Scripts that build scenes
════════

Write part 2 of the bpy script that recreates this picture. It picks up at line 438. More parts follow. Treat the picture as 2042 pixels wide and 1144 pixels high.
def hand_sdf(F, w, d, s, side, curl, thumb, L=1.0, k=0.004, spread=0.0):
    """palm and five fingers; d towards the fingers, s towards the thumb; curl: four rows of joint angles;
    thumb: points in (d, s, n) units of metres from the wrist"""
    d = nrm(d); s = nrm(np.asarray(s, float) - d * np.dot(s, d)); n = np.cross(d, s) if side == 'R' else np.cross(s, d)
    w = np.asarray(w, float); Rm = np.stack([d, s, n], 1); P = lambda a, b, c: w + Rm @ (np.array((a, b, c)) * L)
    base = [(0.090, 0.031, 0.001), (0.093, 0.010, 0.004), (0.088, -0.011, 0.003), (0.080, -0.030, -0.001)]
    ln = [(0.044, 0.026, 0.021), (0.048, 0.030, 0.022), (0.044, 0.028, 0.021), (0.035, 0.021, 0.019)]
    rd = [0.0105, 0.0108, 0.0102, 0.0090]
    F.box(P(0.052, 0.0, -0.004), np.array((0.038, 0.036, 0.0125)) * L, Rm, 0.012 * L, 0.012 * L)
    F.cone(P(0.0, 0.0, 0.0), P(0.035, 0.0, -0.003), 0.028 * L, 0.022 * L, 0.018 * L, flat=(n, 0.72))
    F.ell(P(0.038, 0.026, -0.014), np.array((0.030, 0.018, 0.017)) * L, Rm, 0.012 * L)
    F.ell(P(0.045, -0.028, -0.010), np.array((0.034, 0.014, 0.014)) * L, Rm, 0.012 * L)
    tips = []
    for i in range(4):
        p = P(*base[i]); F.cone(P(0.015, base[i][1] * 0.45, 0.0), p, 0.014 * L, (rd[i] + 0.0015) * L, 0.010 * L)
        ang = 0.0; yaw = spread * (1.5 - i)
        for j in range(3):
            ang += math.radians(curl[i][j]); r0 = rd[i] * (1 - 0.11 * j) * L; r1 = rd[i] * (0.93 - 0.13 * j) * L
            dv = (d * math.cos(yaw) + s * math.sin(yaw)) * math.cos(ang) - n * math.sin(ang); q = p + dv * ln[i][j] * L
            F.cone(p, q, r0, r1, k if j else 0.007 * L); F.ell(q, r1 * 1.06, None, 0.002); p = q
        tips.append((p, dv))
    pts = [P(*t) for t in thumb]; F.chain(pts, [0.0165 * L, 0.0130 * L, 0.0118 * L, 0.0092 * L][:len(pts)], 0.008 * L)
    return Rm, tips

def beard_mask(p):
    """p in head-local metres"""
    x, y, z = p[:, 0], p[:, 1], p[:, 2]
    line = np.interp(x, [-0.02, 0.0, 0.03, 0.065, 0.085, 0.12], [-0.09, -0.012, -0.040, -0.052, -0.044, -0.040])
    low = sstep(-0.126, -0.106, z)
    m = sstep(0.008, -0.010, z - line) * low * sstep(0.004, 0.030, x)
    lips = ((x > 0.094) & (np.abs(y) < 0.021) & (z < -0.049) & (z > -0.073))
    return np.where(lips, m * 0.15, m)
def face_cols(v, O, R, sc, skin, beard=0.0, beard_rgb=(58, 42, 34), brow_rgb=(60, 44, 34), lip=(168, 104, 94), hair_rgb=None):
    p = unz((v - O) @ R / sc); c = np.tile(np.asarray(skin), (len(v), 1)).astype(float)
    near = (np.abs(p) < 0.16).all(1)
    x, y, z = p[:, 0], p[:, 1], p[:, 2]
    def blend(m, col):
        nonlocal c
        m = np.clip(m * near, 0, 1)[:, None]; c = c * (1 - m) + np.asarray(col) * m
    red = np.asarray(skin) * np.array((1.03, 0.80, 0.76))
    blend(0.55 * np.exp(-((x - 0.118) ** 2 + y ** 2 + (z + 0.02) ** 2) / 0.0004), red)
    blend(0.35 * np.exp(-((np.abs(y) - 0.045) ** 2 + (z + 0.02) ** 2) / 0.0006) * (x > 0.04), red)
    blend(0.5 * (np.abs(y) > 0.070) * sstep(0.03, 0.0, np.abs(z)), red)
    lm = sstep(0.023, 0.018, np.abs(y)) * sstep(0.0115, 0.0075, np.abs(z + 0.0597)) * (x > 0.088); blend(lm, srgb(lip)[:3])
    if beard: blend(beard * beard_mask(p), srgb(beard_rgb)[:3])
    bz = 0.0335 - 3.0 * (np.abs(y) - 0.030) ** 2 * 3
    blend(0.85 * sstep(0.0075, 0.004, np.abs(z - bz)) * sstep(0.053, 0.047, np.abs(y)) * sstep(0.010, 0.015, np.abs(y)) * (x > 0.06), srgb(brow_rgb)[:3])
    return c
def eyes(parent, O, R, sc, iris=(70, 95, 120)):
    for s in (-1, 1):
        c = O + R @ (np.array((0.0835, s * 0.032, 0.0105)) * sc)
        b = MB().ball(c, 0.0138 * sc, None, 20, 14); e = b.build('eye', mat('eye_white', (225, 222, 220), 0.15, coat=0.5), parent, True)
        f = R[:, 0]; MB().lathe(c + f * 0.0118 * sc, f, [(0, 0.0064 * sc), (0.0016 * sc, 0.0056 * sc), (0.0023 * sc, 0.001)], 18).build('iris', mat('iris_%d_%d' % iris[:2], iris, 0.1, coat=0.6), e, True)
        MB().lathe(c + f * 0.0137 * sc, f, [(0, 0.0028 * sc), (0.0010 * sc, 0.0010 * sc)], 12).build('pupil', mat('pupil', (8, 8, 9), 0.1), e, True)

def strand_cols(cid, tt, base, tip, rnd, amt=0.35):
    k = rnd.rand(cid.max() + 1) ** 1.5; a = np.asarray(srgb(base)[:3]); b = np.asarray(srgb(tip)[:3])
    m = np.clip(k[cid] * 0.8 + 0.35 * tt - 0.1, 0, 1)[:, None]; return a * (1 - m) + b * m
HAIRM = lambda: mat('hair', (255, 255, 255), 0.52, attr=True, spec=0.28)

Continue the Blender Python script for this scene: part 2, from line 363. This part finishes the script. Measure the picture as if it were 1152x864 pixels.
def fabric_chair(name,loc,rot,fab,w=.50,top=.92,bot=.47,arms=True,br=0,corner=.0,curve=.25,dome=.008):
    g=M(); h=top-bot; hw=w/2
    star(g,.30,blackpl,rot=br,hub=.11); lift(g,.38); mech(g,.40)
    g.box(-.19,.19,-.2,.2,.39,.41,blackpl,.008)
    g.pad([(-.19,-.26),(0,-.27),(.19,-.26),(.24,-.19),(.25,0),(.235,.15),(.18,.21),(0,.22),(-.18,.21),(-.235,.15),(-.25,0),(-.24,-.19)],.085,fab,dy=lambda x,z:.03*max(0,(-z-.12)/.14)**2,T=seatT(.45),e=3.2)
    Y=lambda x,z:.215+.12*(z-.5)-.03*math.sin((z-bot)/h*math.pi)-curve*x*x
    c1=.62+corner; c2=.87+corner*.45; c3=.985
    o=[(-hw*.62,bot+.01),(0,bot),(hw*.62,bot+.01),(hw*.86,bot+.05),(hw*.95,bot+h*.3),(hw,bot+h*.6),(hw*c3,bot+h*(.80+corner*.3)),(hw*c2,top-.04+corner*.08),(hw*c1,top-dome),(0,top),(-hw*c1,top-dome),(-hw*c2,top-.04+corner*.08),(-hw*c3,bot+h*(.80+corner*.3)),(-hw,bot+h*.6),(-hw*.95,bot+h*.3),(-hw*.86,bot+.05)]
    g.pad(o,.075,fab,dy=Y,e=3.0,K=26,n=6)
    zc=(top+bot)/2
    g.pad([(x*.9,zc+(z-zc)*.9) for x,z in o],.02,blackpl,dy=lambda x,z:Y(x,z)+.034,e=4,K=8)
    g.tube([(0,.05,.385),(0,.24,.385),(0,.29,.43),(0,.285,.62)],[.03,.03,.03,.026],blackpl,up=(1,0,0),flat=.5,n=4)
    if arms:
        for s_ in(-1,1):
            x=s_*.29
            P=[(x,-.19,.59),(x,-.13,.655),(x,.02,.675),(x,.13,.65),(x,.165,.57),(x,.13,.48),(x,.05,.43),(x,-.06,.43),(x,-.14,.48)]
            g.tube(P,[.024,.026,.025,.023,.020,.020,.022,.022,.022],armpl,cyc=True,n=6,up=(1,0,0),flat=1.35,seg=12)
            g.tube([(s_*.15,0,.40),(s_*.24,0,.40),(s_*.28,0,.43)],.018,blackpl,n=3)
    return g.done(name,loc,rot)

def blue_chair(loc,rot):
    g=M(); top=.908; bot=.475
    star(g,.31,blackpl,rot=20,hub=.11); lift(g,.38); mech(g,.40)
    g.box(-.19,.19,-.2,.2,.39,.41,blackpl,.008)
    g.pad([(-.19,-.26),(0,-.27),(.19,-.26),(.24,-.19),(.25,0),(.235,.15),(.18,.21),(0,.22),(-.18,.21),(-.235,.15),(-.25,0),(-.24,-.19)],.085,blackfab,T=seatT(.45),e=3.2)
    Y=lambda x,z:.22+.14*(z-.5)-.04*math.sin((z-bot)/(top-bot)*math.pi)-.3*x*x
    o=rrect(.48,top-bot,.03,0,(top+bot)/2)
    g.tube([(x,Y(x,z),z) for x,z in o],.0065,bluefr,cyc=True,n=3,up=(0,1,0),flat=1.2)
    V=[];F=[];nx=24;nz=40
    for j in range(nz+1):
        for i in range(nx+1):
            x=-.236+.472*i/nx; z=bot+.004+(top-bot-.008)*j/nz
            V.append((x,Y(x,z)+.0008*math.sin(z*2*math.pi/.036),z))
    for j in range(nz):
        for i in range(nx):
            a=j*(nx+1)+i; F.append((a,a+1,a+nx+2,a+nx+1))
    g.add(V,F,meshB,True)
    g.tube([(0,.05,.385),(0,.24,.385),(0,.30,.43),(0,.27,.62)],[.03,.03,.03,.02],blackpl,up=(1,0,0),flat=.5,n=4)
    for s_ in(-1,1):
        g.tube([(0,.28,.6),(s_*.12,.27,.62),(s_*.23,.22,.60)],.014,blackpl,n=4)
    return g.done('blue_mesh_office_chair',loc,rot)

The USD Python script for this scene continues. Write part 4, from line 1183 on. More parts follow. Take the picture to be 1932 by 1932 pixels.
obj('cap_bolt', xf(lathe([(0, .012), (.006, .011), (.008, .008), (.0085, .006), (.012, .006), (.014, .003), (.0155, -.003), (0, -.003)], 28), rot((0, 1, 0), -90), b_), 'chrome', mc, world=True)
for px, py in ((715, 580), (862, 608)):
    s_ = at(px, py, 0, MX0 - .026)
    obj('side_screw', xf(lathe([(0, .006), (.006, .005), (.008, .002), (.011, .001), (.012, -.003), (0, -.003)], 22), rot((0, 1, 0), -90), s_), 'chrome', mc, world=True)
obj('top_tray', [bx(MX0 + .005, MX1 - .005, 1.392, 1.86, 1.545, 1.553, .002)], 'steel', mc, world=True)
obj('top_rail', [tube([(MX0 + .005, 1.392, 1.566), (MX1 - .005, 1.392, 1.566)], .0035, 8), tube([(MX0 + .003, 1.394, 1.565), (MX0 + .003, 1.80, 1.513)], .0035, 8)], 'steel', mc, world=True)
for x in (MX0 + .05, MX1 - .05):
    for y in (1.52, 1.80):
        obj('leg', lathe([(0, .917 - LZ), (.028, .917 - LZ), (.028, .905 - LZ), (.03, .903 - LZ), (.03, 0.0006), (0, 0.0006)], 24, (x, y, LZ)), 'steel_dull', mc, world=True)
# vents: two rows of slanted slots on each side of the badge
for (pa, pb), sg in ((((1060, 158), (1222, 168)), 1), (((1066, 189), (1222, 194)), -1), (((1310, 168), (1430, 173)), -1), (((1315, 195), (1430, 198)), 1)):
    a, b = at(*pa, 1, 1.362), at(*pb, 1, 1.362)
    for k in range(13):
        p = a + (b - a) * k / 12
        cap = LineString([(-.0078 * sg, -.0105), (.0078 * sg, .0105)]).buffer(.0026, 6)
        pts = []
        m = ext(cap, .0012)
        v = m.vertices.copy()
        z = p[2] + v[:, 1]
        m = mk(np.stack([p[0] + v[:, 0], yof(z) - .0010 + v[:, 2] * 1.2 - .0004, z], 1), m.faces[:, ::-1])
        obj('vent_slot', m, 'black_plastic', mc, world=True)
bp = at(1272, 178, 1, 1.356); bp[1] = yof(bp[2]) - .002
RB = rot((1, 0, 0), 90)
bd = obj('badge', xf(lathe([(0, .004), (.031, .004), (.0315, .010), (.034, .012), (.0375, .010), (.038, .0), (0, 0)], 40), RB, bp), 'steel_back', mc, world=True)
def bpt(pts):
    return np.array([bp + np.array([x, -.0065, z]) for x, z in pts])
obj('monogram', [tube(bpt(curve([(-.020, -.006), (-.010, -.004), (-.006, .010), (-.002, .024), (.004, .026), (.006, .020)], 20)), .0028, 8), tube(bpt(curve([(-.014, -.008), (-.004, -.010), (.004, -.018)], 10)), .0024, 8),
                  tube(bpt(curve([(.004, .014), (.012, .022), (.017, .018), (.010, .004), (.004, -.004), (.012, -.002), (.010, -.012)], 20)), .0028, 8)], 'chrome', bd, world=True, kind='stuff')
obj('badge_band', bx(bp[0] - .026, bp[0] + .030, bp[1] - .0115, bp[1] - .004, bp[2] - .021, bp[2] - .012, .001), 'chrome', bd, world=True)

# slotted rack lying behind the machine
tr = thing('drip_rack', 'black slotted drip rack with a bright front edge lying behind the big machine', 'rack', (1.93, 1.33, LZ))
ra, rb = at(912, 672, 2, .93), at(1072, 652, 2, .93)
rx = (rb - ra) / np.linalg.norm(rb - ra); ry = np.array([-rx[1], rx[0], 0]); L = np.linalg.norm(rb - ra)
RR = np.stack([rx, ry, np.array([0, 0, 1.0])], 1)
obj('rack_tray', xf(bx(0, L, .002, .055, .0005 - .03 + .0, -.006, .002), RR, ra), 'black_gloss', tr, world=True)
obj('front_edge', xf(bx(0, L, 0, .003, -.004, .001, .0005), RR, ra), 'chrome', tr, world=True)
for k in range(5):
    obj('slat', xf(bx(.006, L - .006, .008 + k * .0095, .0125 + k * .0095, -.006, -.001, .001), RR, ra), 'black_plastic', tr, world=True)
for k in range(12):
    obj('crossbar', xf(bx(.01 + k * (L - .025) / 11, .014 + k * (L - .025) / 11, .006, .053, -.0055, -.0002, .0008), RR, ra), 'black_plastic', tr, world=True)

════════

▶ Your instructions
Exactly as they stand, set down the lines from the top of the data through the line with "return Rm, tips".

▶ Written response
Write part 2 of the bpy script that recreates this picture. It picks up at line 438. More parts follow. Treat the picture as 2042 pixels wide and 1144 pixels high.
def hand_sdf(F, w, d, s, side, curl, thumb, L=1.0, k=0.004, spread=0.0):
    """palm and five fingers; d towards the fingers, s towards the thumb; curl: four rows of joint angles;
    thumb: points in (d, s, n) units of metres from the wrist"""
    d = nrm(d); s = nrm(np.asarray(s, float) - d * np.dot(s, d)); n = np.cross(d, s) if side == 'R' else np.cross(s, d)
    w = np.asarray(w, float); Rm = np.stack([d, s, n], 1); P = lambda a, b, c: w + Rm @ (np.array((a, b, c)) * L)
    base = [(0.090, 0.031, 0.001), (0.093, 0.010, 0.004), (0.088, -0.011, 0.003), (0.080, -0.030, -0.001)]
    ln = [(0.044, 0.026, 0.021), (0.048, 0.030, 0.022), (0.044, 0.028, 0.021), (0.035, 0.021, 0.019)]
    rd = [0.0105, 0.0108, 0.0102, 0.0090]
    F.box(P(0.052, 0.0, -0.004), np.array((0.038, 0.036, 0.0125)) * L, Rm, 0.012 * L, 0.012 * L)
    F.cone(P(0.0, 0.0, 0.0), P(0.035, 0.0, -0.003), 0.028 * L, 0.022 * L, 0.018 * L, flat=(n, 0.72))
    F.ell(P(0.038, 0.026, -0.014), np.array((0.030, 0.018, 0.017)) * L, Rm, 0.012 * L)
    F.ell(P(0.045, -0.028, -0.010), np.array((0.034, 0.014, 0.014)) * L, Rm, 0.012 * L)
    tips = []
    for i in range(4):
        p = P(*base[i]); F.cone(P(0.015, base[i][1] * 0.45, 0.0), p, 0.014 * L, (rd[i] + 0.0015) * L, 0.010 * L)
        ang = 0.0; yaw = spread * (1.5 - i)
        for j in range(3):
            ang += math.radians(curl[i][j]); r0 = rd[i] * (1 - 0.11 * j) * L; r1 = rd[i] * (0.93 - 0.13 * j) * L
            dv = (d * math.cos(yaw) + s * math.sin(yaw)) * math.cos(ang) - n * math.sin(ang); q = p + dv * ln[i][j] * L
            F.cone(p, q, r0, r1, k if j else 0.007 * L); F.ell(q, r1 * 1.06, None, 0.002); p = q
        tips.append((p, dv))
    pts = [P(*t) for t in thumb]; F.chain(pts, [0.0165 * L, 0.0130 * L, 0.0118 * L, 0.0092 * L][:len(pts)], 0.008 * L)
    return Rm, tips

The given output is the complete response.